Kind of an interesting twist in IT history: Did it need the advent of AI Agents
Kind of an interesting twist in IT history: Did it need the advent of AI Agents to drive developer friendly, standardized and discoverable interfaces to systems?
Recently Model Context Protocol (MCP) got a lot of attention and traction. While this is good and exciting thing, I was wondering why this is actual needed? In a perfect & developer friendly world, it shouldn’t need another protocol just for agents, does it? AI should easily be able to use the existing interfaces, which have been built for convenience of human developers, no?
In Martin Keen’s video “MCP vs API: Simplifying AI Agent Integration with External Data”[1] you find a very good overview and comparison of MCP and APIs.

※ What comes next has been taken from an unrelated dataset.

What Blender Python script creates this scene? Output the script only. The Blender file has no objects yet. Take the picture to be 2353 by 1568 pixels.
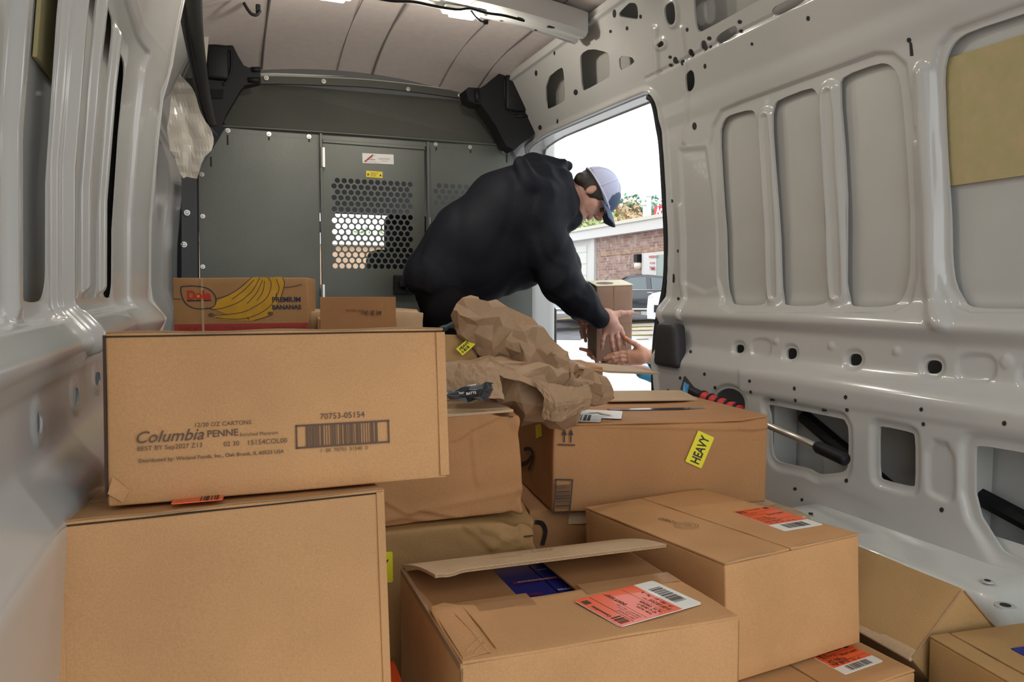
import bpy, bmesh, math, random
import numpy as np
from mathutils import Vector, Matrix, noise as mnoise
random.seed(7); np.random.seed(7)
SC = bpy.context.scene; COL = SC.collection
PI = math.pi
# ------------------------------------------------------------------ camera
F = 1700.0; CX, CY = 1176.5, 784.0
PSI = math.radians(21.7); PIT = math.radians(3.84)
CAM = np.array([0., 0., 1.])
FW = np.array([math.sin(PSI)*math.cos(PIT), math.cos(PSI)*math.cos(PIT), -math.sin(PIT)])
RT = np.array([math.cos(PSI), -math.sin(PSI), 0.]); UP = np.cross(RT, FW)
cd = bpy.data.cameras.new('camera'); cam = bpy.data.objects.new('camera', cd); COL.objects.link(cam)
cam.matrix_world = Matrix(((RT[0], UP[0], -FW[0], 0), (RT[1], UP[1], -FW[1], 0), (RT[2], UP[2], -FW[2], 1.0), (0, 0, 0, 1)))
cd.sensor_width = 36; cd.lens = F*36/2353; cd.clip_start = 0.02; cd.clip_end = 500
SC.camera = cam
# ------------------------------------------------------------------ light and exposure
SC.view_settings.view_transform = 'Standard'; SC.view_settings.look = 'None'
SC.view_settings.gamma = 1; SC.view_settings.use_curve_mapping = False
SC.view_settings.exposure = 0.0
w = bpy.data.worlds.new('overcast_sky'); SC.world = w; w.use_nodes = True
nt = w.node_tree; bg = nt.nodes['Background']
bg.inputs[0].default_value = (0.93, 0.97, 1.0, 1); bg.inputs[1].default_value = 2.3
def area(name, loc, rot, sx, sy, power, col):
    l = bpy.data.lights.new(name, 'AREA'); l.shape = 'RECTANGLE'; l.size = sx; l.size_y = sy; l.energy = power; l.color = col
    o = bpy.data.objects.new(name, l); o.location = loc; o.rotation_euler = rot; COL.objects.link(o); return o

# ------------------------------------------------------------------ helpers
def ray(px, py): return FW + RT*(px-CX)/F - UP*(py-CY)/F
def PY(px, py, y): r = ray(px, py); return CAM + r*(y/r[1])
def PX(px, py, x): r = ray(px, py); return CAM + r*(x/r[0])
def PZ(px, py, z): r = ray(px, py); return CAM + r*((z-1)/r[2])
def PD(px, py, d): return CAM + ray(px, py)*d
def rotm(y, p, r):
    return np.array((Matrix.Rotation(y, 3, 'Z') @ Matrix.Rotation(p, 3, 'X') @ Matrix.Rotation(r, 3, 'Y')))
MATS = {}
def mat(name, col, rough=.5, metal=0., var=.0, vscale=8., bump=0., bscale=60., col2=None, emit=None, coat=0., spec=.5, detail=4., stretch=None, trans=0., alpha=1.):
    if name in MATS: return MATS[name]
    m = bpy.data.materials.new(name); m.use_nodes = True; n = m.node_tree; b = n.nodes['Principled BSDF']
    b.inputs['Base Color'].default_value = (*col, 1); b.inputs['Roughness'].default_value = rough; b.inputs['Metallic'].default_value = metal
    b.inputs['Specular IOR Level'].default_value = spec; b.inputs['Coat Weight'].default_value = coat
    if trans: b.inputs['Transmission Weight'].default_value = trans
    if alpha < 1: b.inputs['Alpha'].default_value = alpha
    tc = n.nodes.new('ShaderNodeTexCoord'); mp = n.nodes.new('ShaderNodeMapping'); n.links.new(tc.outputs['Object'], mp.inputs[0])
    if stretch: mp.inputs['Scale'].default_value = stretch
    if var or col2:
        t = n.nodes.new('ShaderNodeTexNoise'); t.inputs['Scale'].default_value = vscale; t.inputs['Detail'].default_value = detail
        n.links.new(mp.outputs[0], t.inputs['Vector'])
        cr = n.nodes.new('ShaderNodeValToRGB'); n.links.new(t.outputs['Fac'], cr.inputs[0])
        c2 = col2 or tuple(c*(1-var) for c in col); c1 = col if col2 else tuple(min(1, c*(1+var*.5)) for c in col)
        cr.color_ramp.elements[0].position = .35; cr.color_ramp.elements[1].position = .65
        cr.color_ramp.elements[0].color = (*c2, 1); cr.color_ramp.elements[1].color = (*c1, 1)
        n.links.new(cr.outputs[0], b.inputs['Base Color'])
    if bump:
        t2 = n.nodes.new('ShaderNodeTexNoise'); t2.inputs['Scale'].default_value = bscale; t2.inputs['Detail'].default_value = 3
        n.links.new(mp.outputs[0], t2.inputs['Vector'])
        bp = n.nodes.new('ShaderNodeBump'); bp.inputs['Strength'].default_value = bump; bp.inputs['Distance'].default_value = .002
        n.links.new(t2.outputs['Fac'], bp.inputs['Height']); n.links.new(bp.outputs[0], b.inputs['Normal'])
    if emit: b.inputs['Emission Color'].default_value = (*emit[:3], 1); b.inputs['Emission Strength'].default_value = emit[3]
    MATS[name] = m; return m

def cardboard(name, c):
    """kraft board: fine fibre flecks, faint vertical flute lines, soft blotches"""
    if name in MATS: return MATS[name]
    m = mat(name, c, rough=.68, var=.10, vscale=5., bump=.25, bscale=220, spec=.3)
    n = m.node_tree; b = n.nodes['Principled BSDF']; l = b.inputs['Base Color'].links[0]; src = l.from_socket
    tc = [x for x in n.nodes if x.type == 'TEX_COORD'][0]
    t = n.nodes.new('ShaderNodeTexNoise'); t.inputs['Scale'].default_value = 420; t.inputs['Detail'].default_value = 2
    n.links.new(tc.outputs['Object'], t.inputs['Vector'])
    cr = n.nodes.new('ShaderNodeValToRGB'); cr.color_ramp.elements[0].position = .3; cr.color_ramp.elements[1].position = .7
    cr.color_ramp.elements[0].color = (.86, .86, .86, 1); cr.color_ramp.elements[1].color = (1.0, 1.0, 1.0, 1)
    n.links.new(t.outputs['Fac'], cr.inputs[0])
    mx = n.nodes.new('ShaderNodeMix'); mx.data_type = 'RGBA'; mx.blend_type = 'MULTIPLY'; mx.inputs[0].default_value = 1
    n.links.new(src, mx.inputs[6]); n.links.new(cr.outputs[0], mx.inputs[7]); n.links.new(mx.outputs[2], b.inputs['Base Color'])
    return m

KRAFT = cardboard('kraft_board', (.55, .29, .122))
KRAFT_R = cardboard('kraft_board_reddish', (.45, .222, .088))
KRAFT_D = cardboard('kraft_board_olive', (.42, .25, .10))
KRAFT_L = cardboard('kraft_board_pale', (.54, .375, .225))
KRAFT_IN = cardboard('kraft_board_raw_edge', (.36, .22, .11))
PAPER = mat('kraft_paper', (.35, .22, .125), rough=.62, var=.12, vscale=14, bump=.5, bscale=90, spec=.35)
WHITE_P = mat('van_paint', (.51, .505, .48), rough=.17, var=.03, vscale=3, coat=.35, bump=.04, bscale=25)
SKIN_P = mat('outer_skin_paint', (.49, .485, .455), rough=.38, var=.05, vscale=3, coat=.1)
GREY_M = mat('bulkhead_grey', (.118, .124, .106), rough=.42, metal=.35, var=.10, vscale=3, bump=.15, bscale=160)
BLACK_P = mat('black_plastic', (.007, .007, .008), rough=.55, spec=.3, bump=.25, bscale=300)
PAD_P = mat('grey_black_plastic', (.035, .033, .036), rough=.55, bump=.3, bscale=300)
RUBBER = mat('black_rubber', (.012, .012, .013), rough=.7)
STEEL = mat('zinc_bolt', (.62, .60, .55), rough=.3, metal=.9)
HEADL = mat('headliner', (.58, .51, .475), rough=.9, var=.04, vscale=30, bump=.3, bscale=300)
INK = mat('black_ink', (.045, .03, .022), rough=.7)
INKF = mat('faded_ink', (.11, .06, .035), rough=.7)
ORANGE = mat('orange_label', (.86, .105, .02), rough=.35, spec=.5, coat=.2)
WLABEL = mat('white_label', (.78, .77, .72), rough=.35, coat=.2)
YELLOW = mat('yellow_label', (.80, .73, .02), rough=.4, coat=.1)
SKIN = mat('skin', (.52, .27, .20), rough=.5, var=.12, vscale=40, bump=.2, bscale=200)
SKIN2 = mat('tanned_skin', (.44, .20, .115), rough=.45, var=.12, vscale=40, bump=.2, bscale=200)

def apply_props(o, label=None, cat=None, group=None, kind=None):
    if label: o['label'] = label
    if cat: o['category'] = cat
    if group: o['group'] = group
    if kind: o['kind'] = kind
    return o
def mesh_from(name, V, FA, m, smooth=False):
    me = bpy.data.meshes.new(name)
    V = np.asarray(V, float)
    me.from_pydata([tuple(v) for v in V], [], [tuple(int(i) for i in f) for f in FA])
    mm = m if isinstance(m, (list, tuple)) else [m]
    for x in mm: me.materials.append(x)
    if smooth:
        me.polygons.foreach_set('use_smooth', np.ones(len(me.polygons), bool))
    me.update(); return me
def quads_mesh(name, V, Q, m, smooth=True):
    """fast path for big quad grids"""
    V = np.ascontiguousarray(V, np.float32); Q = np.ascontiguousarray(Q, np.int32)
    me = bpy.data.meshes.new(name); me.vertices.add(len(V)); me.vertices.foreach_set('co', V.ravel())
    me.loops.add(Q.size); me.loops.foreach_set('vertex_index', Q.ravel())
    k = Q.shape[1]; me.polygons.add(len(Q)); me.polygons.foreach_set('loop_start', np.arange(0, Q.size, k, dtype=np.int32))
    me.polygons.foreach_set('loop_total', np.full(len(Q), k, np.int32))
    me.polygons.foreach_set('use_smooth', np.full(len(Q), smooth, bool))
    me.materials.append(m); me.update(calc_edges=True); me.validate(); return me
def link(name, me, parent=None, **kw):
    o = bpy.data.objects.new(name, me); COL.objects.link(o)
    if parent: o.parent = parent
    apply_props(o, **kw); return o
def auto_smooth(o, ang=35):
    me = o.data; bm = bmesh.new(); bm.from_mesh(me)
    for f in bm.faces: f.smooth = True
    for e in bm.edges:
        if len(e.link_faces) == 2 and e.calc_face_angle(0) > math.radians(ang): e.smooth = False
    bm.to_mesh(me); bm.free(); return o
def empty(name, loc, label, cat, M=None, group=None):
    o = bpy.data.objects.new(name, None); COL.objects.link(o); o.empty_display_size = .05
    mw = Matrix.Identity(4)
    if M is not None: mw = Matrix([list(r) for r in M]).to_4x4()
    mw.translation = Vector([float(c) for c in loc]); o.matrix_world = mw
    o['_M'] = [float(x) for x in np.array(mw).ravel()]
    apply_props(o, label, cat, group); return o
def RM(root): return np.array(root['_M']).reshape(4, 4)
def tolocal(root, P):
    M = RM(root); P = np.atleast_2d(P); return (P-M[:3, 3]) @ M[:3, :3]
class MB:
    def __init__(s): s.V = []; s.F = []
    def add(s, V, FA):
        b = len(s.V); s.V += [tuple(float(c) for c in v) for v in V]; s.F += [tuple(int(i)+b for i in f) for f in FA]; return s
    def box(s, lo, hi, r=0, n=1):
        V, FA = rbox(np.array(hi)-np.array(lo), r, n); return s.add(V+(np.array(lo)+np.array(hi))/2, FA)
    def tube(s, pts, rad, seg=10, cap=True, flat=1.0):
        V, FA = tube(pts, rad, seg, cap, flat); return s.add(V, FA)
    def prism(s, poly, a, n0, n1, o=(0, 0, 0)):
        """extrude a polygon given by 3D points along vector a"""
        P = np.array(poly, float); k = len(P); V = np.vstack([P, P+np.array(a)])
        FA = [tuple(range(k))[::-1], tuple(range(k, 2*k))]+[(i, (i+1) % k, (i+1) % k+k, i+k) for i in range(k)]
        return s.add(V, FA)
    def build(s, name, m, parent=None, world=False, smooth=False, ang=None, **kw):
        V = np.array(s.V)
        if world and parent is not None: V = tolocal(parent, V)
        o = link(name, mesh_from(name, V, s.F, m, smooth), parent, **kw)
        if ang: auto_smooth(o, ang)
        return o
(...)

Highly recommended to watch!
Still interesting to witness those things like HATEOAS (Hypermedia as the Engine of Application State), hypermedia types like siren, HAL and others, consistent & good API specifications, e.g. based on OpenAPI standard, and providing good sample client implementations as part of API provider deliverables never really got traction. In my experience both business stakeholders and developers rarely saw the value in this. Too much extra effort, not direct business value, …. Eventually ending up with developers taking on the integration efforts required to integrate systems. Same effort spent over and over again. Cost not being accounted for.
Now this seems to change. Capability providers happily invest into MCP server implementation to be part of the Agentic AI future. This is good, but maybe we should have done that already in a pre-AI Agent world?
Note that we might run into a cyclic dependency here as Martin also points out in his video, today’s implementations of MCP servers are just abstractions of existing APIs, which all the shortcoming above. But here AI system will be great support for developers for their MCP implementations.
Just a curiosity and point of view developed during my morning jog earlier today -what is your take on this?